The supervisory body notes that this situation, technically termed "overexertion," is particularly pronounced in the Catalan capital, placing it among cities with the highest figures nationwide, surpassed only by Seville and Málaga. This phenomenon is exacerbated by the presence of tourist apartments, which constitute 22.2% of units in Barcelona's tourist zones.
Housing access difficulties are not confined to the rental market. According to the report, a Barcelona family would need nine years of net income to purchase an apartment in the city, an effort reduced by 20% if the purchase is made in the metropolitan area.

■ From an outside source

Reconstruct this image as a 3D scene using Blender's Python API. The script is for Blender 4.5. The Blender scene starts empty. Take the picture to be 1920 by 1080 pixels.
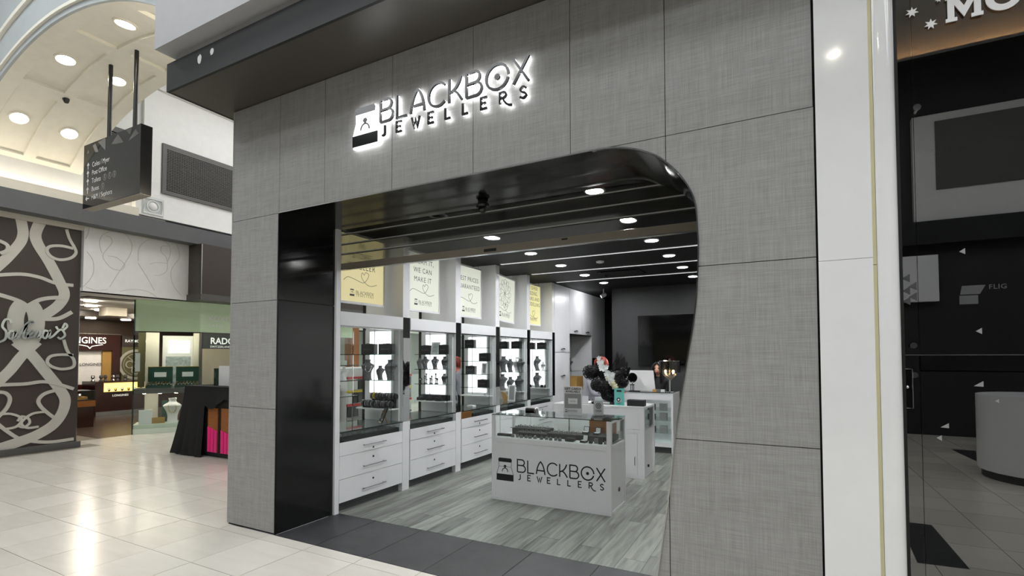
import bpy, bmesh, math, random
from mathutils import Vector, Matrix
random.seed(7)
S = bpy.context.scene
COL = S.collection
R = math.radians

# ------------------------------------------------------------------ camera, light, exposure
cam_d = bpy.data.cameras.new('camera'); cam = bpy.data.objects.new('camera', cam_d); COL.objects.link(cam)
cam_d.sensor_width = 36.0; cam_d.lens = 956.5 / 1920 * 36
cam_d.shift_x = 0.0; cam_d.shift_y = (635.9 - 540) / 1920
cam_d.clip_start = 0.05; cam_d.clip_end = 200
cam.location = (0, -2.978, 1.55)
_y, _p, _r = R(28.1), R(1.89), R(0.08)
_f = Vector((-math.sin(_y) * math.cos(_p), math.cos(_y) * math.cos(_p), math.sin(_p)))
_rt = Vector((math.cos(_y), math.sin(_y), 0)); _dn = _f.cross(_rt)
_rt2 = _rt * math.cos(_r) + _dn * math.sin(_r); _dn2 = _dn * math.cos(_r) - _rt * math.sin(_r)
cam.rotation_euler = Matrix((( _rt2.x, -_dn2.x, -_f.x), (_rt2.y, -_dn2.y, -_f.y), (_rt2.z, -_dn2.z, -_f.z))).to_euler()
S.camera = cam

W = bpy.data.worlds.new('world'); S.world = W; W.use_nodes = True
W.node_tree.nodes['Background'].inputs[0].default_value = (0.9, 0.95, 1, 1)
W.node_tree.nodes['Background'].inputs[1].default_value = 0.25
S.view_settings.view_transform = 'Standard'; S.view_settings.look = 'None'
S.view_settings.gamma = 1.0; S.view_settings.use_curve_mapping = False
S.view_settings.exposure = 0.0
SKY = 4.95          # radiance of the mall skylight panels
DOWN = 620.0        # radiance of the shop downlights
S.cycles.use_denoising = True
S.cycles.max_bounces = 10; S.cycles.diffuse_bounces = 4; S.cycles.glossy_bounces = 5
S.cycles.transparent_max_bounces = 24; S.cycles.transmission_bounces = 6
S.cycles.sample_clamp_indirect = 6.0
S.cycles.caustics_reflective = False; S.cycles.caustics_refractive = False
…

The document also highlights the challenges young people face in becoming independent, evidenced by a 61% increase in property donations from parents to children since 2019, totaling 35,000 transfers last year. Furthermore, monetary donations have tripled, reaching 5.5 billion euros in 2025.
For a young couple, rental costs in Barcelona represent 47% of their net income, a figure that drops to 40% in the metropolitan area. For a purchase, the equivalent net income period would be 12.3 years, surpassed only by Madrid and Málaga.
The Bank of Spain regrets the low construction of new housing, insufficient to meet real demand. It estimates that the Barcelona area has the potential to build up to 120,000 units, while the accumulated deficit nationwide is estimated at 750,000.